Working on strengthening our belief that God is with us during the week as well, helps us to experience God during the week.  This is why the weekdays are called, “days of work.”  Experiencing Divine revelation during the week requires work.  Through the struggle, we can experience an aspect of Shabbos during the weekdays.  In fact, Shabbos can be defined as a state of God’s revelation.

Ya’akov Avinu’s sojourn outside of the land of Israel was a descent from a place in which God’s Presence is most revealed to a place where it is most hidden.  It parallels the decent from Shabbos to the days of the week.  Ya’akov Avinu’s return to the land of Israel after spending twenty-two years abroad represents an elevation from the spiritual level of the days of the week, from struggle to experience God, to that of Shabbos during which God is more revealed.

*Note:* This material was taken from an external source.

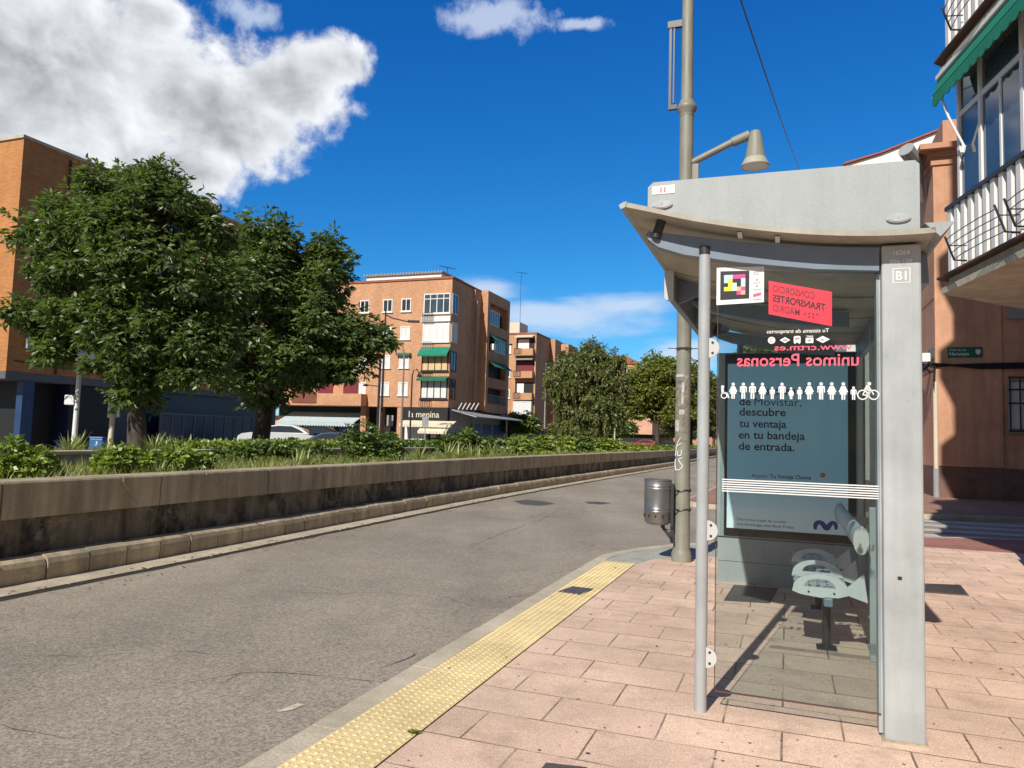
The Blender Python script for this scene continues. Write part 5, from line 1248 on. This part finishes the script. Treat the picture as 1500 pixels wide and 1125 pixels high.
def limbs(mb, H0, cent, rng, r0, nmain=6, base=(0, 0, 0), lean=(0, 0)):
    b = Vector(base); top = Vector((lean[0], lean[1], H0))
    mb.tube([b+Vector((0, 0, -.1)), b+Vector((0, 0, .12)), b.lerp(top, .35)+Vector((rng.normal()*.05, rng.normal()*.05, 0)), b.lerp(top, .7), top], [r0*1.45, r0*1.12, r0*.95, r0*.86, r0*.8], 12)
    order = np.argsort(np.arctan2(cent[:, 1], cent[:, 0])); groups = np.array_split(order, nmain)
    for g_ in groups:
        if len(g_) == 0: continue
        mcen = Vector(cent[g_].mean(0)); mid = top.lerp(mcen, .55)+Vector((0, 0, .1)); rm = r0*.42
        mb.tube([top-Vector((0, 0, .15)), top.lerp(mid, .5)+Vector((rng.normal()*.12, rng.normal()*.12, .1)), mid], [r0*.6, rm*1.1, rm], 8)
        for j in g_:
            c = Vector(cent[j]); q = mid.lerp(c, .5)+Vector((rng.normal()*.12, rng.normal()*.12, .12))
            mb.tube([mid, q, c], [rm*.6, rm*.3, .012], 5, caps=False)
def tree(name, label, base, H0, cent, rad, mat, seed, r0=.28, k=40, leaves=8, L=.26, W=.10, droop=.5, flat=.65, nmain=6, group=None, weep=0, lean=(0, 0), up=.25):
    rng = np.random.default_rng(seed); t = thing(name, label, 'tree', base, 0, group)
    mb = MB(); limbs(mb, H0, cent, rng, r0, nmain, lean=lean); mb.build('trunk', M['bark'], t, True, 50)
    P, D, Nn, l, w = rosettes(cent, rad, rng, k, leaves, L, W, droop, flat, up)
    if weep:
        m = len(cent)*weep; ii = rng.integers(0, len(cent), m); a = rng.uniform(0, 2*np.pi, m); rr = rad[ii]*rng.uniform(.5, 1.1, m)
        p0 = cent[ii]+np.stack([np.cos(a)*rr, np.sin(a)*rr, rng.uniform(-.2, .3, m)*rad[ii]], 1)
        ln = rng.uniform(.6, 2.2, m); nl = 14
        tt = rng.uniform(0, 1, (m, nl)); q = np.repeat(p0[:, None, :], nl, 1); q[:, :, 2] -= tt*ln[:, None]
        q[:, :, 0] += np.cos(a)[:, None]*.25*np.sin(tt*1.4); q[:, :, 1] += np.sin(a)[:, None]*.25*np.sin(tt*1.4)
        q = q.reshape(-1, 3); n2 = len(q); D2_ = np.stack([rng.normal(0, .5, n2), rng.normal(0, .5, n2), -np.ones(n2)], 1); N2 = rng.normal(size=(n2, 3))
        P = np.vstack([P, q]); D = np.vstack([D, D2_]); Nn = np.vstack([Nn, N2]); l = np.concatenate([l, L*rng.uniform(.7, 1.2, n2)]); w = np.concatenate([w, W*rng.uniform(.7, 1.2, n2)])
    leaf_object('crown', P, D, Nn, l, w, mat, t); return t
def clumps_px(base, Y, ells, n, rng, depth, rmin, rmax, shell=.45):
    """clump centres inside the crown; its lobes are given as picture-plane ellipses and turned into metres at the tree's own distance"""
    out = []; rad = []
    ar = np.array([e[2]*e[3] for e in ells], float); ar /= ar.sum()
    for e, a in zip(ells, ar):
        c = at(e[0], e[1], Y)-Vector(base); rx = e[2]*Y/FPX; rz = e[3]*Y/FPX; ry = min(depth, max(rx, rz)*1.05)
        for _ in range(max(3, int(n*a))):
            d = rng.normal(size=3); d /= np.linalg.norm(d); r = rng.uniform(shell, 1.)**.6*.93
            rr = rng.uniform(rmin, rmax)
            s_ = np.array([max(rx-rr*.6, .1), max(ry-rr*.6, .1), max(rz-rr*.45, .1)])
            out.append(np.array(c)+d*r*s_); rad.append(rr)
    return np.array(out), np.array(rad)
GZ = .95
rng = np.random.default_rng(5)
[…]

Significantly, the Midrash says that Ya’akov Avinu arrived on Erev Shabbos.  The word erev/evening, also means “mixed together”.  Erev Shabbos alludes to the idea that we can mix aspects of Shabbos into the weekdays.  Ya’akov Avinu’s return to the land of Israel on Erev Shabbos represents his struggle to elevate his weekdays to a level of Shabbos in order to experience revelation during the week as well. 

We learn from Ya’akov Avinu that regardless of outward appearances, we, too, through hard work, can experience an aspect of Shabbos – Divine revelation – during the weekdays.  May we merit it!